View from the top: Centa Transmissions
What gives Centa Transmissions its advantage in the mechanical power transmission market? Paul Fanning asks managing director Bob Arnott.
Describing Centa Transmissions, its managing director Bob Arnott describes it as "a good, solid engineering company". On closer examination, however, this sounds like a rather modest description of what is a leading mechanical power transmission company.
A brief look at the markets in which Centa operates gives a clear idea of the level of expertise and experience the company has. Says Arnott: "We have something like 800 customers, who are as diverse as people building boats to manufacturers of excavators, forklift trucks, military vehicles, robotics, machine tools and satellite drives. Joining one machine to another via a mechanical transmission is a very widespread application."
The company's levels of specialist expertise and wide market base are the key reasons for this, which he says, are because Centa is highly competent in its specialist area and able to survive. The company's technical expertise has an additional benefit in so far as it means that it is often the first point of call for many projects and has a good reputation for what it does.
The fact that Centa is well known for its areas of competence has been significant in ensuring that they have also been at the forefront of one of the major growth areas of recent years, the renewable energy sector. While he bemoans the fact that more of the money being spent on renewables isn't being spent on growing the UK's manufacturing base for this sector, Arnott says: "We're not put off by large, industrial projects. We've got the experience to design and manufacture unusual applications."
Michael Sykes, Centa's Gears Division Manager, is clearly intimately involved with Centa's work in the renewable energy sector and feels that the company's willingness to get involved with innovative projects at an early stage has reaped dividends.
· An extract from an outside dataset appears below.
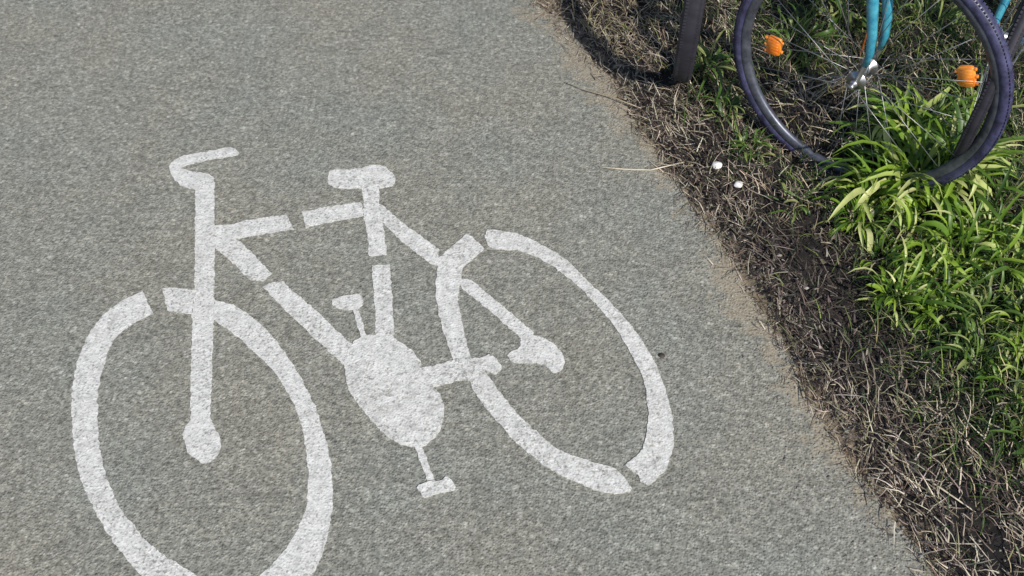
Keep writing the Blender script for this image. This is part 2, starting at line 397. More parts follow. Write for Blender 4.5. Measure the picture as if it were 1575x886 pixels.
for i, (nm, poly, rd) in enumerate(PIECES):
    if rd: poly = chaikin(poly, rd)
    W = resample([at(*p) for p in poly])
    top = 0.0008+0.00010*i
    n = len(W); J = []
    for k, p in enumerate(W):
        d = (W[(k+1) % n]-W[k-1]); d = Vector((d.y, -d.x, 0)).normalized() if d.length else Vector((0, 0, 0))
        q = mnoise.noise(Vector((p.x*70, p.y*70, i*0.0)))*0.0030+mnoise.noise(Vector((p.x*240, p.y*240, 5.0)))*0.0026
        J.append(p+d*q)
    J = [p-mark_c for p in J]
    bm = bmesh.new()
    vt = [bm.verts.new((p.x, p.y, top)) for p in J]; vb = [bm.verts.new((p.x, p.y, -0.001)) for p in J]
    f = bm.faces.new(vt)
    if f.normal.z < 0 or (f.normal_update() or f.normal.z < 0): f.normal_flip()
    for k in range(n): bm.faces.new((vt[k], vt[(k+1) % n], vb[(k+1) % n], vb[k]))
    bmesh.ops.recalc_face_normals(bm, faces=[q for q in bm.faces if q is not f])
    bmesh.ops.triangulate(bm, faces=[f])
    me = bpy.data.meshes.new(nm); bm.to_mesh(me); bm.free()
    link(nm, me, M['paint'], marking, smooth=False)

# ------------------------------------------------ bicycles
RW = 0.335
def copy_tree(o, parent=None):
    c = o.copy(); COL.objects.link(c)
    if parent: c.parent = parent
    for ch in o.children: copy_tree(ch, c)
    return c
def make_wheel(name, root, refl):
    """wheel round the local y axis; the rim mesh is the wheel itself"""
    m = MB()
    m.lathe_y([(0.305, -0.011), (0.312, -0.0125), (0.315, -0.010), (0.309, -0.006), (0.306, 0.0), (0.309, 0.006), (0.315, 0.010), (0.312, 0.0125), (0.305, 0.011), (0.296, 0.0085), (0.292, 0.0), (0.296, -0.0085)], 96, True)
    wh = m.build(name, M['rim'], root)
    m = MB(); prof = []
    for k in range(14):
        a = 2*math.pi*k/14; prof.append((0.3225+0.0150*math.cos(a), 0.0150*math.sin(a)))
    m.lathe_y(prof, 128, True); 
    me = m.mesh('tyre')
    m.build('tyre', M['tyre'], wh)
    tk = MB()                                               # tread blocks
    for k in range(230):
        a = 2*math.pi*k/230
        for y, dx in ((-0.0065, 0.0), (0.0065, 0.5)):
            aa = a+dx*2*math.pi/230; r = 0.3363-0.0016
            c = Vector((r*math.cos(aa), y, r*math.sin(aa)))
            e1 = Vector((math.cos(aa), 0, math.sin(aa))); e2 = Vector((-math.sin(aa), 0, math.cos(aa))); e3 = Vector((0, 1, 0))
            n1 = (e1+e3*(y/0.02)).normalized()
            vs = [c+e2*p*0.0030+e3*q*0.0045-n1*(0.0 if lv == 0 else -0.0011) for lv in (0, 1) for p, q in ((-1, -1), (1, -1), (1, 1), (-1, 1))]
            tk.add(vs, [(0, 1, 5, 4), (1, 2, 6, 5), (2, 3, 7, 6), (3, 0, 4, 7), (4, 5, 6, 7)])
    tag(tk.build('tread', M['tyre'], wh, smooth=False), kind='stuff')
    m = MB()
    m.lathe_y([(0.0, -0.062), (0.0045, -0.062), (0.0045, -0.052), (0.009, -0.052), (0.009, -0.044), (0.0055, -0.044), (0.0055, -0.034), (0.024, -0.034), (0.024, -0.030), (0.012, -0.026), (0.011, 0.026), (0.024, 0.030), (0.024, 0.034), (0.0055, 0.034), (0.0055, 0.044), (0.009, 0.044), (0.009, 0.052), (0.0045, 0.052), (0.0045, 0.062), (0.0, 0.062)], 20)
    m.build('hub', M['steel'], wh)
    sp = None
    for k in range(32):
        a = 2*math.pi*k/32; side = 1 if k % 2 else -1; cr = (0.55 if (k//2) % 2 else -0.55)
        p0 = Vector((0.021*math.cos(a+cr*2), side*0.032, 0.021*math.sin(a+cr*2))); p1 = Vector((0.295*math.cos(a), 0, 0.295*math.sin(a)))
        if sp is None or k < 4:
            m = MB(); m.tube([p0, p1], 0.0010, 5); sp = m.build('spoke', M['spoke'], wh)
            SP = SP4 if k else []
            SP4 = SP; SP4.append(sp)
        else:
            o = SP4[k % 4].copy(); COL.objects.link(o); o.parent = wh
            o.rotation_euler = (0, -(a-2*math.pi*(k % 4)/32), 0)
    m = MB(); a = R_(-100); d = Vector((math.cos(a), 0, math.sin(a))); m.tube([d*0.296, d*0.27, d*0.262], [0.003, 0.003, 0.0018], 8); m.build('valve', M['black'], wh)
    for ang, rad in refl:
        d = Vector((math.cos(ang), 0, math.sin(ang))); e = Vector((-d.z, 0, d.x)); f = Vector((0, -1, 0))
        mt = Matrix((e, f, d)).transposed().to_4x4()
        m = MB(); c = d*rad
        # rounded lens body with clip ears top and bottom
        oc = [(0.026*math.copysign(abs(math.cos(q))**0.42, math.cos(q)), 0.0195*math.copysign(abs(math.sin(q))**0.42, math.sin(q))) for q in [2*math.pi*z/20 for z in range(20)]]
        vs = [c+e*(x*k)+d*(z*k)+f*y for k, y in ((0.95, -0.0045), (1, -0.003), (1, 0.003), (0.93, 0.005)) for x, z in oc]
        fs = [(q*20+z, q*20+(z+1) % 20, (q+1)*20+(z+1) % 20, (q+1)*20+z) for q in range(3) for z in range(20)]+[tuple(range(20)), tuple(60+z for z in range(20))]
        m.add(vs, fs)
        for sx, sz, L in ((-1, 1, 0.010), (1, 1, 0.008), (0, 1, 0.010), (-0.6, -1, 0.007), (0.7, -1, 0.008)):
            m.box(c+e*sx*0.018+d*sz*(0.0175+L*0.35), 0.007, 0.009, L, mt, 0.25)
        r = m.build('reflector', M['orange'], wh)
        m = MB()
        for q in range(-2, 3):
            m.tube([c+e*q*0.008+f*0.0045-d*0.013, c+e*q*0.008+f*0.0045+d*0.013], 0.0010, 5)
        m.build('lens_rib', M['orange'], r)
    return wh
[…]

He says: "We like to get involved at the design stage, which is always interesting because we are able to offer all of our technical expertise, helping our customers through this period and thus ensuring that they need not look elsewhere for those skills." This approach has proved to be the case with Marine Current Turbines, whose tidal turbine has been operating in Strangford Lough in Northern Ireland. Says Sykes: "They've had that machine in there since 2008 and they've been producing electricity for the grid ever since. We provided the couplings for their original prototypes, with zero defect and no problems and we've helped them extensively with their prototyping and validation ever since. MCT is now planning to expand an energy installation off the west coast of Scotland."
Centa is also heavily involved in the area of wind turbines. Summing up the challenges this market poses, Bob Arnott puts it succinctly, saying: "It's all about reliability. If you've followed the experience of wind turbines, there has been some terrible trouble with their reliability, so a lot of concentration has been on gearbox development."
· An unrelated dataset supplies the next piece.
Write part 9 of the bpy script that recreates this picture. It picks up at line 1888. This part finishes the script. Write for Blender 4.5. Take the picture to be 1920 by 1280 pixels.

In this market again, he believes that Centa's experience in other sectors has held it in good stead. He explains: "With wind turbines, all the machinery is on a very, very fragile cell base. So the movement within the gear machinery is quite high when compared to other applications. From our point of view we're used to foundations being flexible because we do coupling units for things like aluminium ferries, which also have 'flexible' foundations. So when we're choosing a coupling for a wind turbine, we know exactly which coupling unit to go for because we've seen it before and have the product base to cope with it."
Summing up Centa, Arnott says: "Our customers aren't stupid; ultimately they come to us because we know what we're doing."